A coalition of kānaka maoli advocacy groups is turning up the heat on state regulators, filing a formal petition Friday that pushes for a top-to-bottom rewrite of how ancestral burials and related historic properties on Maui are identified, reported and handled. The petitioners argue that the current system leaves room for desecration and undercounting of disturbed iwi, particularly across central Maui's sandhills and parts of South Maui, and say clearer standards are needed for practitioners, landowners and agencies.
The coalition, made up of Mālama Kakanilua, Hoʻoponopono O Mākena and the Pele Defense Fund, submitted its petitions to the State Board of Land and Natural Resources and the State Historic Preservation Division, with advocate Clare Apana listed as the filer, according to Maui Now. The filing asks those agencies to amend and repeal specific administrative rules so they "ensure the orderly and transparent protection of iwi kūpuna and historic properties," and to spell out who is responsible for what when land is disturbed.
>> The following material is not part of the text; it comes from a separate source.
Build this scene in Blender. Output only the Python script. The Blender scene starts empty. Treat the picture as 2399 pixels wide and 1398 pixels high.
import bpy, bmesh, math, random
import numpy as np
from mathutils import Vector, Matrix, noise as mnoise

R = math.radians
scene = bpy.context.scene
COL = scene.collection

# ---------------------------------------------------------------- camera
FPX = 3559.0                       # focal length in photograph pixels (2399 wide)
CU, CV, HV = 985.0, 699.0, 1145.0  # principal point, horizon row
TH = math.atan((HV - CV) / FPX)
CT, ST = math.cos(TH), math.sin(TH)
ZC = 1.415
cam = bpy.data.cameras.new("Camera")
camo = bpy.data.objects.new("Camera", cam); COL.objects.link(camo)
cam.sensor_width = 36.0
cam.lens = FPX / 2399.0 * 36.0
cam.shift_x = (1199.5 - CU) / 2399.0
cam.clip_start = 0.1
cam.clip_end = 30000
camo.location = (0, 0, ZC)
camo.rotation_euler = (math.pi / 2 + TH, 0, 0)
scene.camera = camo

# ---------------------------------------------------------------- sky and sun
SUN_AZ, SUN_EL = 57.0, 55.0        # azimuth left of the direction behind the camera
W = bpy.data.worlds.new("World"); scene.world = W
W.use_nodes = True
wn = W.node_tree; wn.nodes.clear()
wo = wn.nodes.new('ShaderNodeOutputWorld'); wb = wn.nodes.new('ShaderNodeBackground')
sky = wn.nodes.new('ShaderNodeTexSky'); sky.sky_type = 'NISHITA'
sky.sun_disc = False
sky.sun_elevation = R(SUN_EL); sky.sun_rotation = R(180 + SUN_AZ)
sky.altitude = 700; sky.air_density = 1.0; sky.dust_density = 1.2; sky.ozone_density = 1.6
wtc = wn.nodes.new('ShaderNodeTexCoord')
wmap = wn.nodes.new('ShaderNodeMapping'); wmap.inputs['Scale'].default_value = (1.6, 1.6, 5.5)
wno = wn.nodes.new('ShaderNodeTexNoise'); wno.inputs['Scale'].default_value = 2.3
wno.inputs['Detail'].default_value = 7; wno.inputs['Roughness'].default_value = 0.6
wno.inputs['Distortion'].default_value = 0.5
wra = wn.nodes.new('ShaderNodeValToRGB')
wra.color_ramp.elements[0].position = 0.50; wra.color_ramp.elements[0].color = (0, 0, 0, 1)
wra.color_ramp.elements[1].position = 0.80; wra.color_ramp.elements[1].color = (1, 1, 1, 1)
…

Groups' history in local cases
These same organizations have spent years inserting themselves into development permitting and related court fights involving South Maui projects, including disputes over the Grand Wailea resort, where intervenor briefs and county filings lay out efforts to account for hundreds of disturbed remains. According to Maui County filings, the petitioners have repeatedly urged local and state decision-makers to require broader inventories, stronger burial preserves and more meaningful consultation with lineal descendants.
What the petition asks state to change
The petitioners say the existing administrative rules give consultants too much leeway and offer the public too little visibility into how burial discoveries are reported and who is notified. On paper, the State Historic Preservation Division describes a detailed intake, determination and burial-council process that governs how burials are treated. Those same procedures are now in the petitioners' crosshairs, as they seek clearer and enforceable language in the regulations; see the State Historic Preservation Division for the current framework.
Where this matters
The petition specifically calls out the central Maui sandhills and parts of South Maui as areas where burials are especially vulnerable to improper disturbance, pointing to earlier successful legal challenges to excavation permits as evidence that the present system is falling short in protecting iwi. These concerns, along with the push for broader rule changes, are laid out in the petition, according to Maui Now.
Legal context
The filing seeks both amendments and repeals of administrative rules that operate under Hawaiʻi's historic-preservation statutes and the Hawaiʻi Administrative Rules that govern burial sites. Maui County court documents and the petitioners' briefs cite HRS Chapter 6E and related administrative provisions to argue that agencies need to do more to uphold statutory protections and ensure meaningful consultation with descendants.
What's next
The petitions now sit with the Land Board and SHPD, which have options: open a rulemaking docket, ask for additional information or decline to move forward. Any formal rulemaking process would trigger public notice and a chance for public comment. The petitioners say they are aiming for rules that prevent future desecrations and foster better collaboration between descendants, cultural practitioners and permitting agencies. For now, the timing is in the hands of state regulators and the administrative process set out by the State Historic Preservation Division.